Since emigrating, Alfred Neumann and his wife Kitty had lived in Fiesole, near Florence. After the state visit of Adolf Hitler to Italy in May 1938, however, public pressure grew on the German emigrants. They, too, finally came under direct threat following the introduction of racist legislation modelled on that of Germany in September 1938.
During the summer, Alfred Neumann was in Paris and at Lake Zurich where he worked with Erwin Piscator on a dramatisation of Tolstoy's War and Peace. "This was followed by the exciting 'Munich' period and the even more exciting days when I was stuck in Mentone while my wife was across the Italian border in Ventimiglia without a passport. The Gestapo now governing in Italy wanted to return her forcibly to Germany. I finally succeeded - with the help of the French authorities (who detailed two border commissioners to me) - in getting my wife across the border." (Alfred Neumann, A. N. recounts the important news from 1933 to 1948 to F.G., estate of Alfred Neumann)

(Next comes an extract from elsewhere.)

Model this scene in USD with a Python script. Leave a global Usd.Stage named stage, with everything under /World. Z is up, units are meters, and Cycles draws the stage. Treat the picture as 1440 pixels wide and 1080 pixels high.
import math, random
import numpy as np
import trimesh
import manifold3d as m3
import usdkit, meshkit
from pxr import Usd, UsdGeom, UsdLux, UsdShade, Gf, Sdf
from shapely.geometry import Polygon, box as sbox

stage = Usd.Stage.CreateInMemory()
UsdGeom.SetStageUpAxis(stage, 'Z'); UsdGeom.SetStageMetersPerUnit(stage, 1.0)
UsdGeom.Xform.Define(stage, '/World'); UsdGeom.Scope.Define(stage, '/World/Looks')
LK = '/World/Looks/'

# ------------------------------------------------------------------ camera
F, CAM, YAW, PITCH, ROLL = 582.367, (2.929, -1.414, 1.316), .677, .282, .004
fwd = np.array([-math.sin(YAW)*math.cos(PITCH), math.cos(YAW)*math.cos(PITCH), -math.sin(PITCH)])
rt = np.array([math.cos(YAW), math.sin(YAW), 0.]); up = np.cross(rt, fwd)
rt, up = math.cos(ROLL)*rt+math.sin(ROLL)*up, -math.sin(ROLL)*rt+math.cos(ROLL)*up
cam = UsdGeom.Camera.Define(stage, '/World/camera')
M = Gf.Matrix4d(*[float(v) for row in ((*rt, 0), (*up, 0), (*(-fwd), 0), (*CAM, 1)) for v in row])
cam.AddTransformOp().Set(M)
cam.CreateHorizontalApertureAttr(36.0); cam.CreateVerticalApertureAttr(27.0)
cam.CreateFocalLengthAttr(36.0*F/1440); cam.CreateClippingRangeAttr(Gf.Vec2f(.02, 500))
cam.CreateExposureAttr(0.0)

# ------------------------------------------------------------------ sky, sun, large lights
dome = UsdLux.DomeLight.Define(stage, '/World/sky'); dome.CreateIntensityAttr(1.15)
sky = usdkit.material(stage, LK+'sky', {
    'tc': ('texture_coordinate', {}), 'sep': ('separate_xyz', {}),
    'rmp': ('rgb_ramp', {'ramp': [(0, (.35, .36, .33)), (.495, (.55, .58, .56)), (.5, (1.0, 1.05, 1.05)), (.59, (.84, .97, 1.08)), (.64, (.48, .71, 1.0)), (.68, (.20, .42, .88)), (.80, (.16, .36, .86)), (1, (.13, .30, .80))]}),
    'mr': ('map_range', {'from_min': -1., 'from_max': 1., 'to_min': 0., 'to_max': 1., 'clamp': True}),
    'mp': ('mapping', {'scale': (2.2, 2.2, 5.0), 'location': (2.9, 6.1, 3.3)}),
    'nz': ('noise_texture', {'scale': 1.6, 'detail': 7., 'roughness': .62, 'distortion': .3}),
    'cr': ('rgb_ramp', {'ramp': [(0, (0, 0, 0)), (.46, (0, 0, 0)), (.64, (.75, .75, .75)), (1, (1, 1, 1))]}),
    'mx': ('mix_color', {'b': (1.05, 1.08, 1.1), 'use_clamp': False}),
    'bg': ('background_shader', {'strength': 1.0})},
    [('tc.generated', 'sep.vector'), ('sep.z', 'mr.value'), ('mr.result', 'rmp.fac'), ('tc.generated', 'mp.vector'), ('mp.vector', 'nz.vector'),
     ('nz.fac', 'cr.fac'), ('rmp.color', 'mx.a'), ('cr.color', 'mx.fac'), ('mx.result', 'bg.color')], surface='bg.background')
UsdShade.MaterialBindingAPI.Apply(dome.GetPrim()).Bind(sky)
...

Alfred and Kitty Neumann lived in the apartment until December 1939. They then moved to Rue Maréchal Joffre, where they remained until their escape from France in January 1941. Theodor Wolff, editor-in-chief of the Berliner Tageblatt from 1906 until 1933, lived above them. After arriving in the United States, Alfred Neumann and Hermann Kesten worked tirelessly to rescue Wolff, who was over 70 by then. But ever new difficulties arose, and ultimately the rescue failed. Theodor Wolff was handed over to the Gestapo in mid-1943 and deported to the Sachsenhausen concentration camp. He died on 23 September 1943.